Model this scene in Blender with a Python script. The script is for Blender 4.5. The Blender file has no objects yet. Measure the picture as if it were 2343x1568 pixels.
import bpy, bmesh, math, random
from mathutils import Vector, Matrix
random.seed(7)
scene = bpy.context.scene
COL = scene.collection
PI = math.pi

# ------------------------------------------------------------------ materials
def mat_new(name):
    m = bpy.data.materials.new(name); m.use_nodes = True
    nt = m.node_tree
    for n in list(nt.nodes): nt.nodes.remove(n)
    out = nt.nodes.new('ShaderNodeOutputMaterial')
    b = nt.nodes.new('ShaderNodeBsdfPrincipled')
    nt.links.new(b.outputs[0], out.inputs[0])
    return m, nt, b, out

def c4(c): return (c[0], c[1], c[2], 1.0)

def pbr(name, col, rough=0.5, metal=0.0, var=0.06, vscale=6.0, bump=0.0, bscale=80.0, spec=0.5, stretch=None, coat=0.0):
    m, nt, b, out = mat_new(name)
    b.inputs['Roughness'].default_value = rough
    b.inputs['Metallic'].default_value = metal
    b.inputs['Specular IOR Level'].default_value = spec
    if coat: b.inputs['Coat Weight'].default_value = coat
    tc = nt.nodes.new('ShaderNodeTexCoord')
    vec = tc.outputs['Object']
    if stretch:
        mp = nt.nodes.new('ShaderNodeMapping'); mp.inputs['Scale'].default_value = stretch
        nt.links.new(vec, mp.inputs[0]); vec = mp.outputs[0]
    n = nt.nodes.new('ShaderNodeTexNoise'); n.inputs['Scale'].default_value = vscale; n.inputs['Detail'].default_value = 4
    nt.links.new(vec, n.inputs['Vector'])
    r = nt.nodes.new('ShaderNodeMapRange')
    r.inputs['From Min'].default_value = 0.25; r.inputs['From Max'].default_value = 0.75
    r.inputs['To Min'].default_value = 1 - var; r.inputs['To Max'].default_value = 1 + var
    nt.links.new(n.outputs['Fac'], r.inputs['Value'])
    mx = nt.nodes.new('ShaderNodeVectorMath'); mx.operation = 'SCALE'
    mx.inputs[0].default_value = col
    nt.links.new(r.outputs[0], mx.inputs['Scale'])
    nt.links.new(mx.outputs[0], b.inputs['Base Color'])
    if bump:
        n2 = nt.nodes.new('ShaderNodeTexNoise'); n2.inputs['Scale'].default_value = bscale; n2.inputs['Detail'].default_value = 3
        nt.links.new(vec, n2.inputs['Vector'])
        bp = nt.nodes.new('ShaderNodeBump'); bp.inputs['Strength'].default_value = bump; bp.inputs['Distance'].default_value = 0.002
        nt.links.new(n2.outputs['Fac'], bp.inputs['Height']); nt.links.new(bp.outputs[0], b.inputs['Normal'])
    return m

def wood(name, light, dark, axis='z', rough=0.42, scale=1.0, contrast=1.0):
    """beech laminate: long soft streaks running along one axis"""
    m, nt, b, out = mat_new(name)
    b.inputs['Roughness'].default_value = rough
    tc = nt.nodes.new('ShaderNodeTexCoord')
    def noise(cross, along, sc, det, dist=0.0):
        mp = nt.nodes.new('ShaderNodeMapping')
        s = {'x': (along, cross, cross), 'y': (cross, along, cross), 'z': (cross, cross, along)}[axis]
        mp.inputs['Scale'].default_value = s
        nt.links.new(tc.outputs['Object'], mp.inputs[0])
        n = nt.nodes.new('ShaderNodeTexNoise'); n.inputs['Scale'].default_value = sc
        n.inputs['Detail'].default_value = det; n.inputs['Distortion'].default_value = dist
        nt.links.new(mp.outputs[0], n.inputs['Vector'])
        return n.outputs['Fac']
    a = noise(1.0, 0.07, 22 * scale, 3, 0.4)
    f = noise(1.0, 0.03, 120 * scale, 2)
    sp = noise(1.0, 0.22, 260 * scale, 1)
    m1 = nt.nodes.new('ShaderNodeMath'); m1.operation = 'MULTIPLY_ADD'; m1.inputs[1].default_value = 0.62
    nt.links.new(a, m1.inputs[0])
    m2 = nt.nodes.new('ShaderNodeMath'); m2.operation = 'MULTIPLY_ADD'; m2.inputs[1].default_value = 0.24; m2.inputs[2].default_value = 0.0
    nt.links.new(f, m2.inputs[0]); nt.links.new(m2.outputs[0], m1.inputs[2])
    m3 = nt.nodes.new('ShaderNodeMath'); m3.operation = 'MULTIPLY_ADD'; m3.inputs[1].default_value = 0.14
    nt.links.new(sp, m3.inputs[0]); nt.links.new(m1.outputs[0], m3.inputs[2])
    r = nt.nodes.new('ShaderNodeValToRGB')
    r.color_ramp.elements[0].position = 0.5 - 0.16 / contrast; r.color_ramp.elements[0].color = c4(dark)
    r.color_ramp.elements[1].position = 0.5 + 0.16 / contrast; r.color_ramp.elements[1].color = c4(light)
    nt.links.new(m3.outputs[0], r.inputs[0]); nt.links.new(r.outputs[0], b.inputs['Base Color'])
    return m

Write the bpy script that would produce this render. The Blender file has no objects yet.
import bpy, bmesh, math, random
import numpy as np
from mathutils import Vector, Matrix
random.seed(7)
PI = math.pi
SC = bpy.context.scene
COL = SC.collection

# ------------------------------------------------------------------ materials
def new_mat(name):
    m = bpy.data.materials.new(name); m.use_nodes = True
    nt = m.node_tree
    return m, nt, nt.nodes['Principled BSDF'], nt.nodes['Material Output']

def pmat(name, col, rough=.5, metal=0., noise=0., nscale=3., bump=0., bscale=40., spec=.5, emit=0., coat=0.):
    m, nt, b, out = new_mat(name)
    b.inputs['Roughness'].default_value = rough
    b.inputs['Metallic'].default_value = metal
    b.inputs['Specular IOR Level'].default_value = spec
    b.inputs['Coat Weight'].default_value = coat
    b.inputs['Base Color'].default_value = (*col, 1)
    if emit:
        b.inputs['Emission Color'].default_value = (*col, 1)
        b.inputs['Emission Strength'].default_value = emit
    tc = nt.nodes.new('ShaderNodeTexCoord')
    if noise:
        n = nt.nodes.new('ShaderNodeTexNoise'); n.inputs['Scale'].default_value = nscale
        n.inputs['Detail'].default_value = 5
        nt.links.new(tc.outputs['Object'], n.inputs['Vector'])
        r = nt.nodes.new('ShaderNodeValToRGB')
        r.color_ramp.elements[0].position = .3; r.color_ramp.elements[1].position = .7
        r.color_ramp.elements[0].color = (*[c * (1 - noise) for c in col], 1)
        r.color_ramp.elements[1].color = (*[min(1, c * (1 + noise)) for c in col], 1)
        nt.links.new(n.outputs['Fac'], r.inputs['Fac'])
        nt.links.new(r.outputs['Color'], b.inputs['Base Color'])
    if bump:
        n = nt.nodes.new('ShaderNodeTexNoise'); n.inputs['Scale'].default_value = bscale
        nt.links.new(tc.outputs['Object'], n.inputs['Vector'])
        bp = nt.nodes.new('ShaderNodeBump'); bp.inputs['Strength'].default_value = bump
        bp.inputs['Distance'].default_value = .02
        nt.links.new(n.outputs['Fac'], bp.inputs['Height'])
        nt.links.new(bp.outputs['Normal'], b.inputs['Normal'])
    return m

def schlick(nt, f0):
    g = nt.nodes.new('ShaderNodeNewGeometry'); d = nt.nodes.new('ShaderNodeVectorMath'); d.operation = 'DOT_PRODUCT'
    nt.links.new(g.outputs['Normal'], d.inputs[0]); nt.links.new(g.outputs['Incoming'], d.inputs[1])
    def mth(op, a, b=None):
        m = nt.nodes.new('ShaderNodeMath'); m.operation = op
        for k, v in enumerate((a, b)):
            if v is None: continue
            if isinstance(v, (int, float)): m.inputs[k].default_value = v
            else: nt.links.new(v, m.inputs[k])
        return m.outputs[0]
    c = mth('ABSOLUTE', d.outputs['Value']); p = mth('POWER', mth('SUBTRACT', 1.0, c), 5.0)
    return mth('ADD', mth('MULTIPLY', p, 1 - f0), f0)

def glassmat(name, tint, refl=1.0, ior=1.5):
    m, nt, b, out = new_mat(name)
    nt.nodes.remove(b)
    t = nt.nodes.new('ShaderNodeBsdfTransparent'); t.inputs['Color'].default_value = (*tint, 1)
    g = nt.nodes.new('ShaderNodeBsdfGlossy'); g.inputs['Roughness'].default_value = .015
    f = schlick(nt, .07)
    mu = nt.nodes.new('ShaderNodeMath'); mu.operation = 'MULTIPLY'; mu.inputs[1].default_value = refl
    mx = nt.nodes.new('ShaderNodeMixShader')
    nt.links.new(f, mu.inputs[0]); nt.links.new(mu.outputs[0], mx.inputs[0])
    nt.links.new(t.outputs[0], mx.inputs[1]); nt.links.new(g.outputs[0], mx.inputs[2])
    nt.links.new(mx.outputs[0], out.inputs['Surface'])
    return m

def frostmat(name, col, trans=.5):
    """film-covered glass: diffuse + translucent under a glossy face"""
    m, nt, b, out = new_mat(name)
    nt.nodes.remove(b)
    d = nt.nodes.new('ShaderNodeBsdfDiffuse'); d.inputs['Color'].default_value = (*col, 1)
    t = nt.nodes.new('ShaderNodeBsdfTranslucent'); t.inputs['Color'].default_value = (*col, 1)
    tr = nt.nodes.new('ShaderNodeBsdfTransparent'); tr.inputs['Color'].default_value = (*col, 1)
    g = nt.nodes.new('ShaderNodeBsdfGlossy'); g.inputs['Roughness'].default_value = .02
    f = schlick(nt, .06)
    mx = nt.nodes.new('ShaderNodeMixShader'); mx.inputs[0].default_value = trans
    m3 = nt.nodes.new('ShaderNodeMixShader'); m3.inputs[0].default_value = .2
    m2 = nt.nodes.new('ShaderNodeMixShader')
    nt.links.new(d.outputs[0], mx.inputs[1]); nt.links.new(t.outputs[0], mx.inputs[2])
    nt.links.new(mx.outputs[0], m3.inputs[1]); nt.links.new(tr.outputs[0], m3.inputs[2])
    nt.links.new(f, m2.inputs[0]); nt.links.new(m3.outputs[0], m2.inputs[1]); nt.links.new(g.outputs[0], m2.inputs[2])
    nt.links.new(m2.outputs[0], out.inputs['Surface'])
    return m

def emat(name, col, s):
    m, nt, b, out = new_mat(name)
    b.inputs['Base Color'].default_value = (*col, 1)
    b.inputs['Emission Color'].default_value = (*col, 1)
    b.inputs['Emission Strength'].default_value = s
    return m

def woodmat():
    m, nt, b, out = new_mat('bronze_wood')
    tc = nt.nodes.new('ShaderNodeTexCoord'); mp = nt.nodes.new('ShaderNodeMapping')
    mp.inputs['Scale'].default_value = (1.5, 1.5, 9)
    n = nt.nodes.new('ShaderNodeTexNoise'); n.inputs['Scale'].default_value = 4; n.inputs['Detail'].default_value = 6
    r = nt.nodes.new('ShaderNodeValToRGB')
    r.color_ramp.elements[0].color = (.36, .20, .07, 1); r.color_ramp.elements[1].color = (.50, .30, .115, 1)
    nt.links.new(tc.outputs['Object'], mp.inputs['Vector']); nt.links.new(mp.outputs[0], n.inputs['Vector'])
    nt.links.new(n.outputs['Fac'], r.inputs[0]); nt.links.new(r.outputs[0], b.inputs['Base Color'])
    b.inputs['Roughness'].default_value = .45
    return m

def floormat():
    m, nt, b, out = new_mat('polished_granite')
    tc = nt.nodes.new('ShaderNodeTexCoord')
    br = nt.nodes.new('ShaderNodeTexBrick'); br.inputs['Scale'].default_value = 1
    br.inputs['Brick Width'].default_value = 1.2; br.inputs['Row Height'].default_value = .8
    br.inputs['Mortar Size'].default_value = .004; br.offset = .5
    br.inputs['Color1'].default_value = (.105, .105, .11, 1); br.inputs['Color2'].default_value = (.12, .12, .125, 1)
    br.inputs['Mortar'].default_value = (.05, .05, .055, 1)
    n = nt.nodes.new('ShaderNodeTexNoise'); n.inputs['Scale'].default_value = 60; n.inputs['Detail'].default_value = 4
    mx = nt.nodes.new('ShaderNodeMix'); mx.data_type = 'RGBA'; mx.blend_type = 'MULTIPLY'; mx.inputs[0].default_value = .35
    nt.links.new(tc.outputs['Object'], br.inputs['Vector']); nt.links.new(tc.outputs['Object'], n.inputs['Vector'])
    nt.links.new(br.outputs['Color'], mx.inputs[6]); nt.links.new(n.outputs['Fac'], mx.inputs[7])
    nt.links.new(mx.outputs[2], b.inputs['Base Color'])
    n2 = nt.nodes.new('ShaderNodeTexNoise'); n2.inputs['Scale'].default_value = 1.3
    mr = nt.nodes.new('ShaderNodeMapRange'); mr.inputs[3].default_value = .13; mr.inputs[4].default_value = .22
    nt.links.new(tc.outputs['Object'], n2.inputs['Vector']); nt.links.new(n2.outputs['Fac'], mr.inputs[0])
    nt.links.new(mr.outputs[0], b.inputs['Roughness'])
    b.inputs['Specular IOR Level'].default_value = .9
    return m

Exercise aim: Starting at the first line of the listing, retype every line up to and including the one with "def c4(c): return (c[0], c[1], c[2], 1.0)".

Finished answer:
Model this scene in Blender with a Python script. The script is for Blender 4.5. The Blender file has no objects yet. Measure the picture as if it were 2343x1568 pixels.
import bpy, bmesh, math, random
from mathutils import Vector, Matrix
random.seed(7)
scene = bpy.context.scene
COL = scene.collection
PI = math.pi

# ------------------------------------------------------------------ materials
def mat_new(name):
    m = bpy.data.materials.new(name); m.use_nodes = True
    nt = m.node_tree
    for n in list(nt.nodes): nt.nodes.remove(n)
    out = nt.nodes.new('ShaderNodeOutputMaterial')
    b = nt.nodes.new('ShaderNodeBsdfPrincipled')
    nt.links.new(b.outputs[0], out.inputs[0])
    return m, nt, b, out

def c4(c): return (c[0], c[1], c[2], 1.0)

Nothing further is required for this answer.